Tenho refletido sobre onde investir minha energia, repensado toda a minha criação de conteúdo — dos canais ao posicionamento — e, principalmente, sentido falta de partes minhas que deixei de lado nesse processo e que agora quero integrar (mas isso é papo pra outra newsletter).
O fato é: não adianta resistir ao que é. Se o momento é inverno, o jeito é pegar meu cházinho e me agasalhar. Fazer menos do lado de fora e refletir mais do lado de dentro. Não é sobre parar, mas sobre ir devagar. Organizar, planejar, estruturar. Entender o cenário antes de seguir a todo vapor.
Venho aprendendo que a pausa também é parte importante do movimento. Pausa traz conexão e reflexão. É ela que nos permite dar passos mais conscientes, que não sejam só impulsos.
O mais difícil, sem dúvidas, é lidar com a culpa nesse processo. Porque ir devagar é como nadar contra a corrente. A gente vive numa sociedade que mede nosso valor pelo quanto a gente produz, que nos pressiona a correr, a não parar nunca, a ter uma ideia e já colocar no mundo no dia seguinte. Nessas horas, dá aquela sensação incômoda de que estou ficando pra trás por escolher ir com calma.

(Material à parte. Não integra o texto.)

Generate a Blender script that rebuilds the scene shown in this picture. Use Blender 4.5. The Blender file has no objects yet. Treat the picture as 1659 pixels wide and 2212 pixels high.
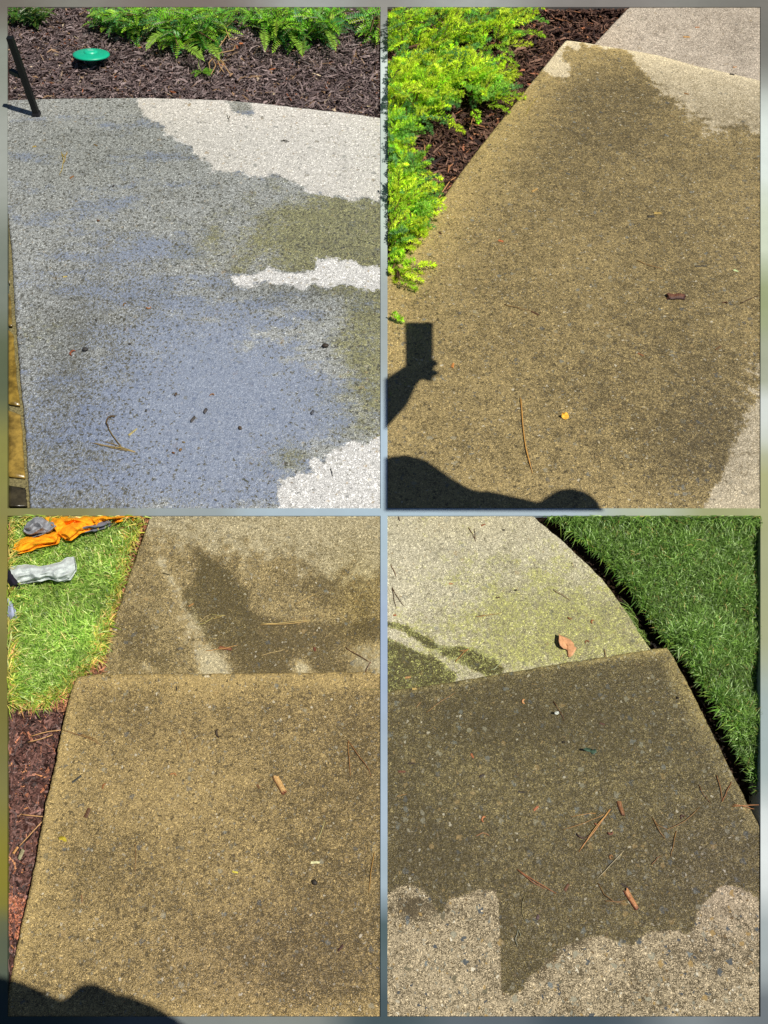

Mas, se a gente não para pra reavaliar pra onde essa navegação está indo, em vez de conduzir a vida, é ela que acaba nos levando. E muitas vezes leva pra lugares que nem fazem sentido, que nos afastam de quem realmente somos.
E, como sempre falo, meu compromisso inegociável é ser fiel a mim.
Acredito que há tempo pra tudo. Na hora certa, a primavera volta. E, quando voltar, quero florescer de verdade, de dentro pra fora. Depois vem o verão, com toda a sua luz, pra eu viver meus dias mais solares e compartilhar com o mundo a minha verdade.
É isso que chamo de cultivar uma conexão profunda com a gente mesmo, pra perceber esses momentos e respeitar nossos próprios ciclos. Afinal, como qualquer outra relação, o relacionamento íntimo com quem somos exige escuta, presença e respeito.
Eu espero que você também não resista às suas estações internas e consiga simplesmente fluir com elas.